JOB
Of the records that follow, copy only the lines from the line containing "(0.2, 0.16, 0.105))])" to the line containing "(0.4, 0.36, 0.3))", both included, exactly as written.

STORED RECORDS
--- START ---

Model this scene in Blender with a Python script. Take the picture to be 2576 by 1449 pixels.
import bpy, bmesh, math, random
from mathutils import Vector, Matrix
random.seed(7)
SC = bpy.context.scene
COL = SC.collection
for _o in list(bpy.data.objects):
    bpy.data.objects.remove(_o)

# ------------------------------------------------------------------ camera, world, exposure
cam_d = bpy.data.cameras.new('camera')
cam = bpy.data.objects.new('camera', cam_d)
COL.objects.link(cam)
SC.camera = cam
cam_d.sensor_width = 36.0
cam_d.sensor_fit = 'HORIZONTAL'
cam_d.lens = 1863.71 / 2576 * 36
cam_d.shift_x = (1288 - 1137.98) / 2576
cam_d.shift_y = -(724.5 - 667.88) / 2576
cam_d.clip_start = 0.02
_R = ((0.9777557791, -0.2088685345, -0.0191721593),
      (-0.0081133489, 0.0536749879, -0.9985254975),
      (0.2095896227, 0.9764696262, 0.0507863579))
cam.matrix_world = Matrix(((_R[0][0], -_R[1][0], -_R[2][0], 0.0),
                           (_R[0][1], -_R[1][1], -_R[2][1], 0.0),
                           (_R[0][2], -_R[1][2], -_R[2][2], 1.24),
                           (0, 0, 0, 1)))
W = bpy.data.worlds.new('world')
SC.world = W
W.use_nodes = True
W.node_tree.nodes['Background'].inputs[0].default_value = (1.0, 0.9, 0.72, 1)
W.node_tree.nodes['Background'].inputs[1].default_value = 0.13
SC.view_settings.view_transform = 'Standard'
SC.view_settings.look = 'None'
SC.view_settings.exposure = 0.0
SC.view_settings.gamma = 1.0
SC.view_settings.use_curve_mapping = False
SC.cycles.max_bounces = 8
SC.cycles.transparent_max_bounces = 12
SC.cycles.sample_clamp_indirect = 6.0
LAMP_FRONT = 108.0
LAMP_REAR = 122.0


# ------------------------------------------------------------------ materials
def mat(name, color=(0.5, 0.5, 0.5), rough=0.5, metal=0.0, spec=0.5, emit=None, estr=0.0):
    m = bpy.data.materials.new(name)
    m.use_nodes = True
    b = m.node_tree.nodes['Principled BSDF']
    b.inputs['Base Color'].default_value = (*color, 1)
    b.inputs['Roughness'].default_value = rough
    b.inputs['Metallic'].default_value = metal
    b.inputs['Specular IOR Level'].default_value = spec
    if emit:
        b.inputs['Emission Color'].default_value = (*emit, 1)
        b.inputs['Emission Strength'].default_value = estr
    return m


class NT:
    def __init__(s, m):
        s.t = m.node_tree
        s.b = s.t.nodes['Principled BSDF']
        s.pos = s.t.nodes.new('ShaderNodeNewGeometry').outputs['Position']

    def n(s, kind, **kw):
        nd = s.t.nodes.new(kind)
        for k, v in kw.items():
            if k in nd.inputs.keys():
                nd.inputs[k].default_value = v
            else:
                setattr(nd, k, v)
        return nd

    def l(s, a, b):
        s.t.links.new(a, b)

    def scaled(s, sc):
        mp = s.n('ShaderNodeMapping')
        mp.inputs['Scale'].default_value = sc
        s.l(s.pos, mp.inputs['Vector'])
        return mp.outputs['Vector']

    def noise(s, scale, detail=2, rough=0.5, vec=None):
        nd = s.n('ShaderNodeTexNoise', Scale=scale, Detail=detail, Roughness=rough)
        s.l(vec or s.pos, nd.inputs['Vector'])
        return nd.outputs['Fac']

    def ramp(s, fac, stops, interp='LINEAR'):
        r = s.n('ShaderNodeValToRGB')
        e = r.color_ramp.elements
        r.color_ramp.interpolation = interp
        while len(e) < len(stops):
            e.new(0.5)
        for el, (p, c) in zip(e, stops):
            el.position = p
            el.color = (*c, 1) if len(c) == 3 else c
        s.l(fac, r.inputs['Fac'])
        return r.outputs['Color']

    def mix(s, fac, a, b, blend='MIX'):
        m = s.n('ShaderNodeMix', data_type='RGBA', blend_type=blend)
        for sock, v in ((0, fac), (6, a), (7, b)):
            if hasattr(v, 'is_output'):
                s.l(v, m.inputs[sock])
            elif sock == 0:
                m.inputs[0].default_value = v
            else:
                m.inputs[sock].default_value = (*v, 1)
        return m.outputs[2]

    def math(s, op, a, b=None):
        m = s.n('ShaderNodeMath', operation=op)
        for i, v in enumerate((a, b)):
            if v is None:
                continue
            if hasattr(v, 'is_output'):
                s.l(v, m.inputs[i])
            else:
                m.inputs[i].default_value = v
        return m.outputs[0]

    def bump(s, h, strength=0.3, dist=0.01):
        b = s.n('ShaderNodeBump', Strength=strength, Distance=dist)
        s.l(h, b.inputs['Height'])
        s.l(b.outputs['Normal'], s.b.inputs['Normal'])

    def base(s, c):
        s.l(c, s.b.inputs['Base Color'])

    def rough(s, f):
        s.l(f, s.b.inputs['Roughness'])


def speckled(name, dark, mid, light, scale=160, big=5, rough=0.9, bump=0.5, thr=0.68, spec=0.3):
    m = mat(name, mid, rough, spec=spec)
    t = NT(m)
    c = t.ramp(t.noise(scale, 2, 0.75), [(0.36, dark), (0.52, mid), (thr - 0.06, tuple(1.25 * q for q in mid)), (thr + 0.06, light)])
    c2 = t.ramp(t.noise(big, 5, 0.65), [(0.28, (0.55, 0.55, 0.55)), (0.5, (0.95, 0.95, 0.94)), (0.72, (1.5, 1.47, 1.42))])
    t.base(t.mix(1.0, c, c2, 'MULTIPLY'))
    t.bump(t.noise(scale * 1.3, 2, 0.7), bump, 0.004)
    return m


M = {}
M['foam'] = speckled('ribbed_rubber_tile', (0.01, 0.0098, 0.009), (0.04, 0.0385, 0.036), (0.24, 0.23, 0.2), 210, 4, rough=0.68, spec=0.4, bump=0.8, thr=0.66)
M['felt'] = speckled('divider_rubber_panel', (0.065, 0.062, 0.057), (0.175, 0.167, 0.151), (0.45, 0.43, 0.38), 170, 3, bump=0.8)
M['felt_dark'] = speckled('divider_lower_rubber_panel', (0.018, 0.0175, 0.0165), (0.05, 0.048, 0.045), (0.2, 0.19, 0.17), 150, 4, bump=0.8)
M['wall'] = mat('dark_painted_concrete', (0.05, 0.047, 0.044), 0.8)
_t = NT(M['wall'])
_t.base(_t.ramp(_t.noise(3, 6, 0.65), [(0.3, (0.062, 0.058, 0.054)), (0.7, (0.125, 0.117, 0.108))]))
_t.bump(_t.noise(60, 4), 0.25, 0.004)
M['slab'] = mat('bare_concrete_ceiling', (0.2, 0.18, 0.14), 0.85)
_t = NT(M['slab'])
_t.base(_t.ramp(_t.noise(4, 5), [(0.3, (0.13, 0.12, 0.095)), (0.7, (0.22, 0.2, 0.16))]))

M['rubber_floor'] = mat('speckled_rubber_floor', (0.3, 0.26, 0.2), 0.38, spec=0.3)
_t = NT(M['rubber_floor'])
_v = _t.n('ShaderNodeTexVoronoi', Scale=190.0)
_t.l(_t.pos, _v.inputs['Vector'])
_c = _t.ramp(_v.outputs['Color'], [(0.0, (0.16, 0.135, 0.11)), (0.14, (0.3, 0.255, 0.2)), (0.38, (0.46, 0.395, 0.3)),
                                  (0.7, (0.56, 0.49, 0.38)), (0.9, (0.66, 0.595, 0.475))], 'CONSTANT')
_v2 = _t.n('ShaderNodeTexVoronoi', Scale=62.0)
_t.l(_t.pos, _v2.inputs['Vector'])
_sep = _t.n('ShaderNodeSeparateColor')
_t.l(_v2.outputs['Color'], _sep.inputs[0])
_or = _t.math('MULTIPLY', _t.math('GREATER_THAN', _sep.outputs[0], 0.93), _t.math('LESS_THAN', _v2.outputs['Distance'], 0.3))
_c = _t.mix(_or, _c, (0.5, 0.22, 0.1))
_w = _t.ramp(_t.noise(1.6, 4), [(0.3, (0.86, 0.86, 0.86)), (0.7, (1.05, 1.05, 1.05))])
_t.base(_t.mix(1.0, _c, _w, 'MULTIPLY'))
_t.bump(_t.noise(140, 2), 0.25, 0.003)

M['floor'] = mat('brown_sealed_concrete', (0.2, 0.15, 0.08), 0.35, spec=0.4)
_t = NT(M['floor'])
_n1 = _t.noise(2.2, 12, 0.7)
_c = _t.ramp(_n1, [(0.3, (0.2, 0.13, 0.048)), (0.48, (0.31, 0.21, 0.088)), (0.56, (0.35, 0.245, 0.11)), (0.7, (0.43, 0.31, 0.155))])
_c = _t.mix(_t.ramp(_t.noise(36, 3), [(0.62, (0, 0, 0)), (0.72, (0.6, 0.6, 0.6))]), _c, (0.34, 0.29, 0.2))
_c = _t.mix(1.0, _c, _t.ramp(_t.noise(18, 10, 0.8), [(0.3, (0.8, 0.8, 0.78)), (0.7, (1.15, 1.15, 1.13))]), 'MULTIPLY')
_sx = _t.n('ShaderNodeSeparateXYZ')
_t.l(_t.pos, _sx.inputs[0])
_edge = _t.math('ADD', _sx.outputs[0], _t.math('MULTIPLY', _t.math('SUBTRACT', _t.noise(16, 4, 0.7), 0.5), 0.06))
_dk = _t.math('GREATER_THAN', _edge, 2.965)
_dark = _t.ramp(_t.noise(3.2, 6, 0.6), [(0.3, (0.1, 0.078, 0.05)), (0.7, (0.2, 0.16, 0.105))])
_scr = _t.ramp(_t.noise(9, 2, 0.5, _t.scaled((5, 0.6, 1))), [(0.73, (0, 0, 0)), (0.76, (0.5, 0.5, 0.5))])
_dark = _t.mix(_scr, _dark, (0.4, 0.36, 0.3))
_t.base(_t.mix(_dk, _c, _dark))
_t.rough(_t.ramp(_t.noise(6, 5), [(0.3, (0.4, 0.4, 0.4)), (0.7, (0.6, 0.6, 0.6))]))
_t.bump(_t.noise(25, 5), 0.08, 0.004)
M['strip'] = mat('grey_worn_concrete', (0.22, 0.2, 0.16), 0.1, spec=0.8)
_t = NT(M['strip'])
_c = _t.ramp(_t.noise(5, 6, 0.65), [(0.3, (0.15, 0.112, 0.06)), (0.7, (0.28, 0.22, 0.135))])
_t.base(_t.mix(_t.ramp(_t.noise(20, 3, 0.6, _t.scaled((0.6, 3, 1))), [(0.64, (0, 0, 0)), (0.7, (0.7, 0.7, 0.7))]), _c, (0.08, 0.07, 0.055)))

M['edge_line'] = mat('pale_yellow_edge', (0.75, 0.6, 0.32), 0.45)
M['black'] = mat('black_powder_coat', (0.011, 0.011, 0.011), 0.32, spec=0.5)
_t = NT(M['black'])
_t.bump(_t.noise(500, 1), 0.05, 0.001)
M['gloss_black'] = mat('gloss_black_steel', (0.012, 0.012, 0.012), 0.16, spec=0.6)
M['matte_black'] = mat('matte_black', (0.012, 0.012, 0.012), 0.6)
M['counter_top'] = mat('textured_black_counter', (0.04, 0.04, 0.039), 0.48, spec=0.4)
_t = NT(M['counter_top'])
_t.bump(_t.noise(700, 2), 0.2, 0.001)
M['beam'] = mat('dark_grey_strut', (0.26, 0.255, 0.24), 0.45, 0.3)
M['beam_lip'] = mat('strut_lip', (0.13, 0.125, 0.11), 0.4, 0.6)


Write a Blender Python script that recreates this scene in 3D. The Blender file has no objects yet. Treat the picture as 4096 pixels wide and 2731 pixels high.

--- END ---

IN RESPONSE
_dark = _t.ramp(_t.noise(3.2, 6, 0.6), [(0.3, (0.1, 0.078, 0.05)), (0.7, (0.2, 0.16, 0.105))])
_scr = _t.ramp(_t.noise(9, 2, 0.5, _t.scaled((5, 0.6, 1))), [(0.73, (0, 0, 0)), (0.76, (0.5, 0.5, 0.5))])
_dark = _t.mix(_scr, _dark, (0.4, 0.36, 0.3))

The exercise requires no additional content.